SHOULD I GO TO GRAD SCHOOL?**: A few days ago, I had a conversation on this topic, specifically concerning someone to whom I had given some less-than-encouraging advice about grad school and its prospects. I do occasionally get asked about this by students as well. It occurred to me that my own particular answer is a little unusual: it's the best use I can get out of the abilities I have and, when it goes well, I could hardly imagine doing anything else. But it's not for everyone. It's not for most people. Even if you have abilities far beyond the norm for an undergraduate student, it still might not be for you. At some point very early on (I think winter break of my first year), I was talking to my aunt who had asked me about school, and said something like "it's very odd to think of what you love becoming your job." Like any job, there are some moments of intense misery, which it's sometimes easy to forget.

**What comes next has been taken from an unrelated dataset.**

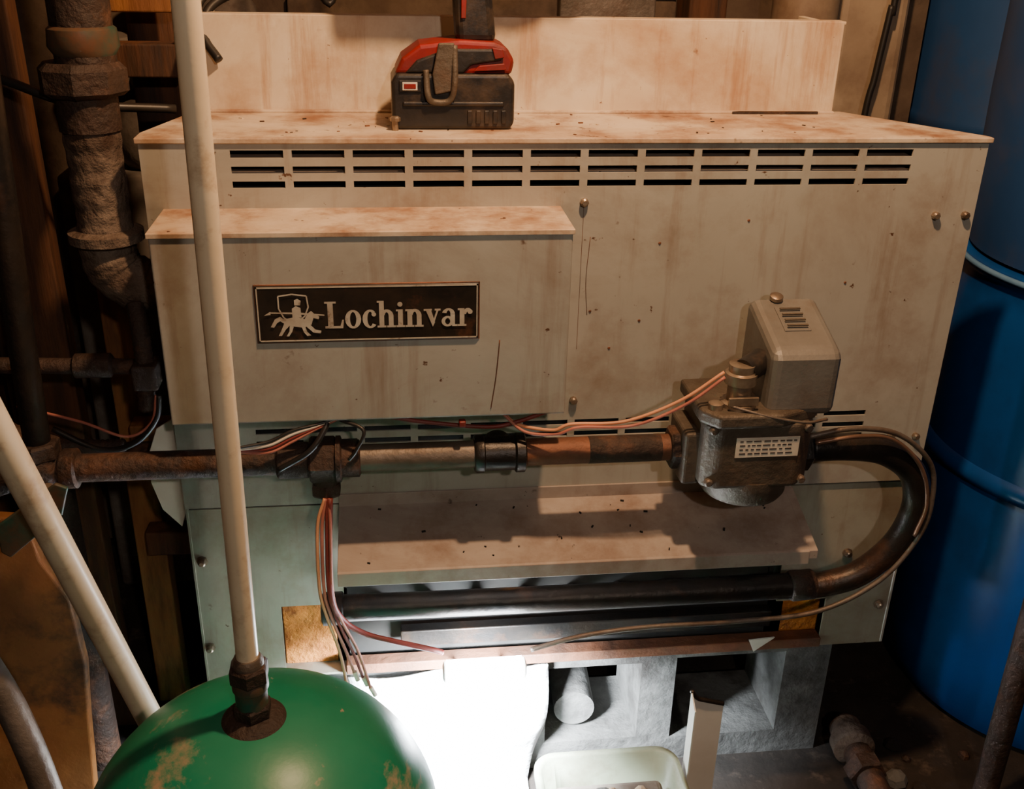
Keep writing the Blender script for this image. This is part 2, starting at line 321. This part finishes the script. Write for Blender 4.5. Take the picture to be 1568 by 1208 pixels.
# ------------------------------------------------------------ gas valve
Vv=grp("gas_valve")
prism("valve_body",[(.702,-.145),(.72,-.158),(.83,-.158),(.852,-.14),(.852,-.045),(.702,-.045)],.655,.752,M_cast,Vv,.006,'z')
prism("valve_top",[(.695,-.14),(.715,-.165),(.80,-.165),(.855,-.14),(.858,-.04),(.695,-.04)],.748,.768,M_cast,Vv,.005,'z')
revolve("valve_bottom_boss",(.778,-.10,.622),(0,0,1),[(.035,0),(.055,.004),(.06,.012),(.06,.04)],M_cast,Vv)
for dx,dz in((.712,.742),(.84,.742),(.712,.665),(.84,.665)):
    revolve("valve_screw",(dx,-.150,dz),(0,-1,0),[(.006,0),(.006,.006),(.004,.008)],M_galv,Vv,8)
box("inlet_flange",.683,.708,-.128,-.052,.648,.726,M_cast,Vv,.005)
hexn("inlet_hex",(.672,-.09,z),(.686,-.09,z),.03,M_rust,Vv)
hexn("outlet_hex",(.848,-.09,.677),(.874,-.09,.677),.031,M_iron,Vv)
box("valve_label",.742,.828,-.1595,-.158,.704,.733,M_label,Vv,.0005)
for r in range(4):
    xx=.747
    while xx<.82:
        w=random.uniform(.003,.010);box("label_print",xx,min(xx+w,.824),-.1600,-.1595,.727-r*.006,.7288-r*.006,M_print,Vv,0);xx+=w+random.uniform(.002,.004)
prism("actuator_housing",[(-.025,.745),(-.15,.757),(-.152,.838),(-.146,.848),(-.045,.882),(-.03,.878)],.781,.874,M_grey,Vv,.013,'x')
box("actuator_vent_plate",.808,.844,-.110,-.06,.868,.8702,M_grey,Vv,.001,rot=('X',.325))
for i in range(4):
    box("vent_rib",.812,.840,-.106+i*.011,-.103+i*.011,.8672+i*.0036,.8688+i*.0036,M_cast,Vv,0,rot=('X',.325))
revolve("housing_screw",(.815,-.045,.878),(0,-.3,1),[(.006,0),(.006,.006),(.009,.006),(.009,.011),(.005,.013)],M_chrome,Vv,12)
tube("gasket_wire",[(.733,-.15,.775),(.78,-.163,.765),(.83,-.163,.755),(.865,-.15,.752)],.002,M_galv,Vv,8)
revolve("conduit_connector",(.748,-.13,.768),(0,0,1),[(.024,0),(.024,.006),(.016,.008),(.016,.03),(.021,.032),(.021,.046),(.017,.048),(.017,.058)],M_chrome,Vv,18)
box("connector_strap",.728,.768,-.152,-.148,.775,.787,M_chrome,Vv,.001)
cyl("black_grommet",(.752,-.13,.815),(.781,-.11,.822),.017,M_black,Vv)
revolve("reset_knob",(.715,-.14,.768),(0,0,1),[(.01,0),(.01,.008),(.006,.01)],M_chrome,Vv,12)
# ------------------------------------------------------------ wires
W=grp("control_wiring")
tube("thermostat_pair_a",[(.44,-.09,.752),(.46,-.10,.735),(.505,-.118,.733),(.53,-.12,.742),(.60,-.125,.746),(.67,-.13,.776),(.725,-.13,.815)],.0024,M_wor,W,8)
tube("thermostat_pair_b",[(.44,-.10,.752),(.47,-.11,.728),(.51,-.120,.728),(.54,-.124,.739),(.61,-.13,.742),(.675,-.135,.772),(.725,-.135,.810)],.0022,M_wpink,W,8)
tube("harness_low",[(.15,-.12,.69),(.19,-.12,.715),(.21,-.11,.74),(.215,-.10,.754)],.004,M_wblk,W,8)
for k,mm in enumerate([M_wpink,M_wred,M_wwht,M_wblk]):
    tube("harness",[(.10,-.115-.004*k,.715+.004*k),(.14,-.12,.716+.005*k),(.17,-.115,.728+.005*k),(.20,-.11,.742+.002*k),(.23,-.10,.752)],.0022,mm,W,8)
tube("lead_black",[(.23,-.105,.752),(.26,-.118,.742),(.25,-.12,.715),(.24,-.118,.70)],.0025,M_wblk,W,8)
tube("lead_sag",[(.29,-.10,.752),(.34,-.10,.742),(.42,-.1,.732),(.46,-.10,.738),(.5,-.1,.752)],.003,M_wred,W,8)
box("splice",.383,.392,-.113,-.102,.738,.747,M_red,W,.002)
for k,(mm,dx) in enumerate([(M_wpink,0),(M_wred,.006),(M_wor,-.006),(M_wpink,.011)]):
    tube("pilot_lead",[(.207+dx*.3,-.112,.64),(.200+dx,-.12,.60),(.198+dx,-.128,.51),(.205+dx,-.125,.46),(.222+dx*1.5,-.115,.39),(.232+dx*2,-.108,.345-.01*k)],.0023,mm,W,8)
    tube("lead_tip",[(.232+dx*2,-.108,.347-.01*k),(.236+dx*2.2,-.106,.33-.01*k)],.0036,M_wwht,W,8)
tube("pilot_cable",[(.212,-.112,.64),(.207,-.12,.55),(.208,-.13,.49),(.222,-.118,.445),(.25,-.11,.415),(.287,-.11,.400),(.34,-.105,.378),(.36,-.1,.366)],.0042,M_wred,W,10)
T=grp("pilot_tubing")
tube("tubing",[(.86,-.115,.708),(.92,-.118,.720),(.992,-.112,.705),(1.05,-.108,.655),(1.067,-.105,.590),(1.058,-.105,.530),(1.012,-.103,.455),(.923,-.103,.405),(.80,-.103,.395),(.672,-.103,.394),(.60,-.103,.389),(.545,-.102,.379),(.49,-.10,.362)],.0038,M_galv,T,10)
tube("tubing_b",[(.87,-.118,.70),(.93,-.12,.709),(.985,-.113,.698),(1.035,-.11,.652),(1.058,-.108,.590),(1.05,-.108,.535)],.0032,M_copper,T,10)
# ------------------------------------------------------------ LED work light (bar lamp clamped to the burner rail)
K=grp("led_work_light")
ly,lz=-.118,.345
cyl("led_tube",(.365,ly,lz),(.475,ly,lz),.017,M_lens,K,20)
revolve("end_cap_l",(.359,ly,lz),(1,0,0),[(.010,0),(.015,.002),(.015,.007)],M_sheet,K)
revolve("end_cap_r",(.474,ly,lz),(1,0,0),[(.015,0),(.015,.005),(.010,.007)],M_sheet,K)
for xx in(.385,.455):
    tube("clamp_arm",[(xx,ly+.012,lz-.008),(xx,-.06,.315),(xx,-.007,.272)],.003,M_galv,K,8)
# ------------------------------------------------------------ blocks and things underneath
def block(name,x0,x1,z0,z1,y0,y1,holes,rt=0):
    g=grp(name);o=panel("web",x0,x1,z0,z1,(y0+y1)/2,holes,M_conc,g,thick=y1-y0);return g
block("concrete_block",.50,1.03,.0,.252,.03,.19,[(.54,.70,.055,.215),(.76,.95,.05,.222)])
block("concrete_block",.05,.48,.0,.252,.03,.19,[(.08,.23,.05,.215),(.28,.44,.05,.215)])
g=grp("glare_sheet")  # white sheet added to blow out under the lamp, standing for its glare
NX,NZ=26,40;V=[];F=[]
for j in range(NZ+1):
    for i in range(NX+1):
        u=i/NX;w=j/NZ
        s=w*.36
        right=.535-.03*w+.008*math.sin(w*7)
        left=.212+.006*math.sin(w*6)
        X_=left+(right-left)*u
        if s<.238:yy=.004-.008*math.sin(u*9)-.006*math.sin(w*14+u*4);zz=.247-s
        else:yy=-.004-(s-.238)-.008*math.sin(u*9);zz=.008+.003*(1+math.sin(u*13+w*20))
        V.append((X_,yy,zz))
for j in range(NZ):
    for i in range(NX):
        a=j*(NX+1)+i;F.append((a,a+1,a+NX+2,a+NX+1))
mk("sheet",V,F,M_glare,g,smooth=True,solid=.006)
g=grp("drain_pipe");cyl("pipe",(.595,.06,.10),(.62,.5,.10),.035,M_conc,g);box("prop",.56,.65,.3,.4,0,.068,M_conc,g)
g=grp("plastic_tub")
x0,x1,y0,y1,zt=.50,.712,-.46,-.135,.175
def rrect(x0,x1,y0,y1,r,z):
    o=[]
    for cx,cy,a in((x1-r,y1-r,0),(x0+r,y1-r,90),(x0+r,y0+r,180),(x1-r,y0+r,270)):
        for k in range(7):
            t=math.radians(a+15*k);o.append((cx+r*math.cos(t),cy+r*math.sin(t),z))
    return o
rings=[rrect(x0+.02,x1-.02,y0+.02,y1-.02,.03,0),rrect(x0,x1,y0,y1,.03,zt),rrect(x0-.008,x1+.003,y0-.008,y1+.008,.035,zt),rrect(x0-.008,x1+.003,y0-.008,y1+.008,.035,zt+.01),rrect(x0+.004,x1-.004,y0+.004,y1-.004,.028,zt+.01),rrect(x0+.022,x1-.022,y0+.022,y1-.022,.028,.006)]
n=len(rings[0]);Vt=[p for r in rings for p in r];Ft=[(k*n+i,k*n+(i+1)%n,(k+1)*n+(i+1)%n,(k+1)*n+i) for k in range(len(rings)-1) for i in range(n)]
Ft.append(tuple((len(rings)-1)*n+i for i in range(n)));Ft.append(tuple(range(n)))
mk("tub",Vt,Ft,M_tub,g,smooth=True)
box("filled_debris",.522,.690,-.440,-.157,.01,.150,M_stone,g,.01)
for k in range(46):
    a=random.uniform(.535,.675);b=random.uniform(-.40,-.175);s=random.uniform(.008,.02)
    revolve("mortar_chunk",(a,b,random.uniform(.142,.152)),(random.uniform(-.5,.5),random.uniform(-.5,.5),1),[(s*.7,0),(s,.3*s),(s*.8,.9*s),(s*.3,1.2*s)],random.choice([M_stone,M_conc,M_duct]),g,7,smooth=False)
g=grp("sheet_metal_angle")
mk("angle",[(.720,-.19,0),(.720,-.19,.305),(.724,-.155,.312),(.73,-.15,.298),(.777,-.15,.280),(.777,-.15,0),(.73,-.15,0),(.724,-.155,0)],[(0,7,2,1),(7,6,3,2),(6,5,4,3)],M_sheet,g,solid=.002)
tube("torn_edge",[(.724,-.155,.313),(.735,-.151,.296),(.75,-.151,.290),(.777,-.15,.281)],.0035,M_iron,g,6)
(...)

I looked up a few resources that were helpful to me when I was applying to grad schools:
* Tim Burke's Should I Go to Grad School?
* A Chronicle of Higher Ed article on Invisible Adjunct, who was still writing when I applied to grad school. Her site seems to be gone now, but perhaps the Wayback Machine can find it.
* For political theorists specifically, Jacob Levy's 20 Questions from the much-lamented Crescat Sententia (it's all interesting, but the most relevant question is #6)
Which will hopefully prove useful to those who come here by accident and not-quite accident.
**For the record, my standard answer to that question is "no," in the absence of a strong and clear vocation.